Reproduce, please, only the lines from the first line below to the line containing "ms.levels = ms.render_levels = 1", inclusive.
——————
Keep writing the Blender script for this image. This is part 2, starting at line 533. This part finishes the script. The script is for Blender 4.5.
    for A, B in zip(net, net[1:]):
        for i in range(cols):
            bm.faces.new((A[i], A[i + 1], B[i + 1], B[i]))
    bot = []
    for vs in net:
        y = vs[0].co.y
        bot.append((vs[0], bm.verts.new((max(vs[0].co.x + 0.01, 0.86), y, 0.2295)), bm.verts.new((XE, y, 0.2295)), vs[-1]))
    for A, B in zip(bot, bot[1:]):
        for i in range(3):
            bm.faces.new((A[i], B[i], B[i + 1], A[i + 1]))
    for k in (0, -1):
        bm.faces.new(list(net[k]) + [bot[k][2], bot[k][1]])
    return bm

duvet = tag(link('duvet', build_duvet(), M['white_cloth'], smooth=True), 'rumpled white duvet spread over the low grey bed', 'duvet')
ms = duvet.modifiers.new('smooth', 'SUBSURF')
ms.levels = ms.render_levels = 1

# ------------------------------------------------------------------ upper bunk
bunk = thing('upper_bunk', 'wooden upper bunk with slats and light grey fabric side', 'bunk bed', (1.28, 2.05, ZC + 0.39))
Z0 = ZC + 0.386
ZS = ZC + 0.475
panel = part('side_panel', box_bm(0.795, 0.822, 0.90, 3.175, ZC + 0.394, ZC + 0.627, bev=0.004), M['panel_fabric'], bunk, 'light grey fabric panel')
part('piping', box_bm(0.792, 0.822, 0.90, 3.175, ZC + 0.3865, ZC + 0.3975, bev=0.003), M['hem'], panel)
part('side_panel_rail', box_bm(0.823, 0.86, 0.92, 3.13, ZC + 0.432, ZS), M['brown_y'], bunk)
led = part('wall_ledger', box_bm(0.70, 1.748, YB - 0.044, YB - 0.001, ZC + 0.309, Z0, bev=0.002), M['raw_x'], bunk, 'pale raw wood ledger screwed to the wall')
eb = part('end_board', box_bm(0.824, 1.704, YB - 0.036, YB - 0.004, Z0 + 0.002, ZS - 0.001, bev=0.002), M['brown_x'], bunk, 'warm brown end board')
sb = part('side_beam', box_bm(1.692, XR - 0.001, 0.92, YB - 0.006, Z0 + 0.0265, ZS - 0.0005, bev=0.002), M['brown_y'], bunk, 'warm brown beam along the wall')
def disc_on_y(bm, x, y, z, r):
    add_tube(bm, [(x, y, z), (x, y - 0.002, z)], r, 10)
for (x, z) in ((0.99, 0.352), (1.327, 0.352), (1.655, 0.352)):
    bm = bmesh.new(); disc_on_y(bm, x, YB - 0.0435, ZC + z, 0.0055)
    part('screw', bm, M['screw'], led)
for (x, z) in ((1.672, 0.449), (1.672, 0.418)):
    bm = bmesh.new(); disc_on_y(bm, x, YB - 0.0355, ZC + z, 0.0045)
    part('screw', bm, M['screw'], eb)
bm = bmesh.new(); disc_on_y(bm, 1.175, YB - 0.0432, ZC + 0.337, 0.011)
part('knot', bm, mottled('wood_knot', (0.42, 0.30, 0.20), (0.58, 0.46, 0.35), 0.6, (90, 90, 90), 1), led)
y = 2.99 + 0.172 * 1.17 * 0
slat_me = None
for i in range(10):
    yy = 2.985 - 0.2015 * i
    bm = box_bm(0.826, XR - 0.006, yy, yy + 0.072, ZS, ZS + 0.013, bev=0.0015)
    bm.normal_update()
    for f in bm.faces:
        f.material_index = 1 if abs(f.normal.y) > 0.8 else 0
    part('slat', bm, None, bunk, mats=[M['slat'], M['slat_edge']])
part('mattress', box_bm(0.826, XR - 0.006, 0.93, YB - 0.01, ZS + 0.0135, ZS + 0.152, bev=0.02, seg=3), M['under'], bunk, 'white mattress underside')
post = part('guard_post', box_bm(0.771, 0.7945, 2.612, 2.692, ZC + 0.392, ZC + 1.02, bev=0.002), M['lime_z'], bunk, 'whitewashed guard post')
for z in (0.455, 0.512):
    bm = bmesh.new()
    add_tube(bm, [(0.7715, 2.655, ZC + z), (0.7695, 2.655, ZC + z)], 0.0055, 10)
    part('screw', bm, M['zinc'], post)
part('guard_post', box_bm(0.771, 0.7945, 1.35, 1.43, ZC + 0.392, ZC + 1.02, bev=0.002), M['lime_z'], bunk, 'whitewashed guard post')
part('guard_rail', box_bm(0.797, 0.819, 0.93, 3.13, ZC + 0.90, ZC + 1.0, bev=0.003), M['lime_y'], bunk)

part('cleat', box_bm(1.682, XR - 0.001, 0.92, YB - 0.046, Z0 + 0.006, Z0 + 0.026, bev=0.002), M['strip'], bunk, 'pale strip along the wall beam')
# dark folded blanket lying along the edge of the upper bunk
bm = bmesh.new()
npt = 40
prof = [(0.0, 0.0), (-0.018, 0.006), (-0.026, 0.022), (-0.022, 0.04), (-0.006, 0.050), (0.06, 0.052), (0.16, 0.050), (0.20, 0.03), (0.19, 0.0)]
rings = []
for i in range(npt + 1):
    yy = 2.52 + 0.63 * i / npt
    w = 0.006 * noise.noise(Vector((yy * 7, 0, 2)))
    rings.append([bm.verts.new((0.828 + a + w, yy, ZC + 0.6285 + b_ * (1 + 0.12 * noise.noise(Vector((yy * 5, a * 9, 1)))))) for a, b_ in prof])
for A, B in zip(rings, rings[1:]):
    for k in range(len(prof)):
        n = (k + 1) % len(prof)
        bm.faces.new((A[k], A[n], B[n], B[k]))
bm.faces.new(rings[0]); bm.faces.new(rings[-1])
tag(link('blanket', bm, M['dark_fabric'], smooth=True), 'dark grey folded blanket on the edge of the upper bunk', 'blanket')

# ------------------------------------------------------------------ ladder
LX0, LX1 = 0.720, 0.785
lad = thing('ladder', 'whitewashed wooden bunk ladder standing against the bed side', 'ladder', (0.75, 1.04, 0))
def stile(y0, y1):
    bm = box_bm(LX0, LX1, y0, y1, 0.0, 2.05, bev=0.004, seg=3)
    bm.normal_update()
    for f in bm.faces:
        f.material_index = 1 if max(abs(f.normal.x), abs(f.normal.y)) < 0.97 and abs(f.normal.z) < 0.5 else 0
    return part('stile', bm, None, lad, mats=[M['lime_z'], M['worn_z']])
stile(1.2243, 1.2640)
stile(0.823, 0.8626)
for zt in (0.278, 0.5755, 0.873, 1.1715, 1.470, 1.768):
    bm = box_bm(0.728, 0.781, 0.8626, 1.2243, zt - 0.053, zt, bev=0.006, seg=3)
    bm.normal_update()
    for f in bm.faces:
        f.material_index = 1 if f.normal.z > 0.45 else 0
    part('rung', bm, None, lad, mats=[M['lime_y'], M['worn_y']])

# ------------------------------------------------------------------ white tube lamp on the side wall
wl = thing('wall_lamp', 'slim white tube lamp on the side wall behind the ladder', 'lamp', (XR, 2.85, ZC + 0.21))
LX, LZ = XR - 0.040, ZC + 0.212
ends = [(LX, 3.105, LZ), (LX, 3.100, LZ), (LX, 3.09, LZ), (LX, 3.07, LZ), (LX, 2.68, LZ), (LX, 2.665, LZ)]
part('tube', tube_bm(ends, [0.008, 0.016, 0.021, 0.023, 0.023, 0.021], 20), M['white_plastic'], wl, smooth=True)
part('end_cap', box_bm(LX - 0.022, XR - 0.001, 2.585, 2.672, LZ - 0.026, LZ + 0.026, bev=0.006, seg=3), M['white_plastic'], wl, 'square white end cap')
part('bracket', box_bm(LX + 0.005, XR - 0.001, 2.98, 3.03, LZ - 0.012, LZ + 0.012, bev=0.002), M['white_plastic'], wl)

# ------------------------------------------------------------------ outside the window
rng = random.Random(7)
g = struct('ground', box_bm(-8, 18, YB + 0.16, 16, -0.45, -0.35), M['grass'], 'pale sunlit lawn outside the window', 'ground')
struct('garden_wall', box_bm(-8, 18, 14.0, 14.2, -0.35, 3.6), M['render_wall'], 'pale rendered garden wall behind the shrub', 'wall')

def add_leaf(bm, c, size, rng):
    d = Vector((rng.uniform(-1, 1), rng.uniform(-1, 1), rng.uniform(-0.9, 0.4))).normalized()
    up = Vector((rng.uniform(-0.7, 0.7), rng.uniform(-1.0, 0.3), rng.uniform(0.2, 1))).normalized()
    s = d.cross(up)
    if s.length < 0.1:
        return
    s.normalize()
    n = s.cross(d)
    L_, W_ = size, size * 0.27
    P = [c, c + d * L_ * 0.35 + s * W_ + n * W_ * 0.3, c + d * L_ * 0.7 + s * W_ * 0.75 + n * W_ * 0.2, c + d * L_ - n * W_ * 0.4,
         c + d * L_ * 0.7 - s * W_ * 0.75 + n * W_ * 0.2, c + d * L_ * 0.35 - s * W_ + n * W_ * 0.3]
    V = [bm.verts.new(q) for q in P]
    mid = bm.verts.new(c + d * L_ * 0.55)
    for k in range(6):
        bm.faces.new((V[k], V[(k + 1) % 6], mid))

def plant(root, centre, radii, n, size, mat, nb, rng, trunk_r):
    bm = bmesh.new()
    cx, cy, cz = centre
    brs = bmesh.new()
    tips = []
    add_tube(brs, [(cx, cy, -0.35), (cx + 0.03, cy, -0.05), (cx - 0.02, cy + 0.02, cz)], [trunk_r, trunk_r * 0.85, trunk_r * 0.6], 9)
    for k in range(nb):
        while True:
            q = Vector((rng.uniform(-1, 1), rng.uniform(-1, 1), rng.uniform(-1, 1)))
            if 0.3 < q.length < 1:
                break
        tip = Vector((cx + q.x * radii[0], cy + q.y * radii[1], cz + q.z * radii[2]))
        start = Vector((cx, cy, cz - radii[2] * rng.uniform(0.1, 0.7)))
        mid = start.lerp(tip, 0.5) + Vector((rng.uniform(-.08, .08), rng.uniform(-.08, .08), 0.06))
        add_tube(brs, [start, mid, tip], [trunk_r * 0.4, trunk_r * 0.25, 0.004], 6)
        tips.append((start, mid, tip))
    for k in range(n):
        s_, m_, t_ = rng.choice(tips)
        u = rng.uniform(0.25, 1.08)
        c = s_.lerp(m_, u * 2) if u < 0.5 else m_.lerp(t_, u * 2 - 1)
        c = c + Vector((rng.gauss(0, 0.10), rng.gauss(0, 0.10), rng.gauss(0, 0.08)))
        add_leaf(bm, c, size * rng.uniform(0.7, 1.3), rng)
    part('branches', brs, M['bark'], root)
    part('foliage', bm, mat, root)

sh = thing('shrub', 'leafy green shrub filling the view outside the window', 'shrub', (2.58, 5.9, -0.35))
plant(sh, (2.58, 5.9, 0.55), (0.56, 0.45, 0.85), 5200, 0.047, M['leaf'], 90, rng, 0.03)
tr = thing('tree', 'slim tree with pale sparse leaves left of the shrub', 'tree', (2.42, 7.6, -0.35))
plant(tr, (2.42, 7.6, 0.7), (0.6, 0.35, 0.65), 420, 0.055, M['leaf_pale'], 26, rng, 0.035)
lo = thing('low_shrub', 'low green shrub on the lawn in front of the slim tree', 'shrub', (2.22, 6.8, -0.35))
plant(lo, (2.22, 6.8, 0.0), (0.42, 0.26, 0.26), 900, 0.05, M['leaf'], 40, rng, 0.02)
——————
» Exercise solution:
Keep writing the Blender script for this image. This is part 2, starting at line 533. This part finishes the script. The script is for Blender 4.5.
    for A, B in zip(net, net[1:]):
        for i in range(cols):
            bm.faces.new((A[i], A[i + 1], B[i + 1], B[i]))
    bot = []
    for vs in net:
        y = vs[0].co.y
        bot.append((vs[0], bm.verts.new((max(vs[0].co.x + 0.01, 0.86), y, 0.2295)), bm.verts.new((XE, y, 0.2295)), vs[-1]))
    for A, B in zip(bot, bot[1:]):
        for i in range(3):
            bm.faces.new((A[i], B[i], B[i + 1], A[i + 1]))
    for k in (0, -1):
        bm.faces.new(list(net[k]) + [bot[k][2], bot[k][1]])
    return bm

duvet = tag(link('duvet', build_duvet(), M['white_cloth'], smooth=True), 'rumpled white duvet spread over the low grey bed', 'duvet')
ms = duvet.modifiers.new('smooth', 'SUBSURF')
ms.levels = ms.render_levels = 1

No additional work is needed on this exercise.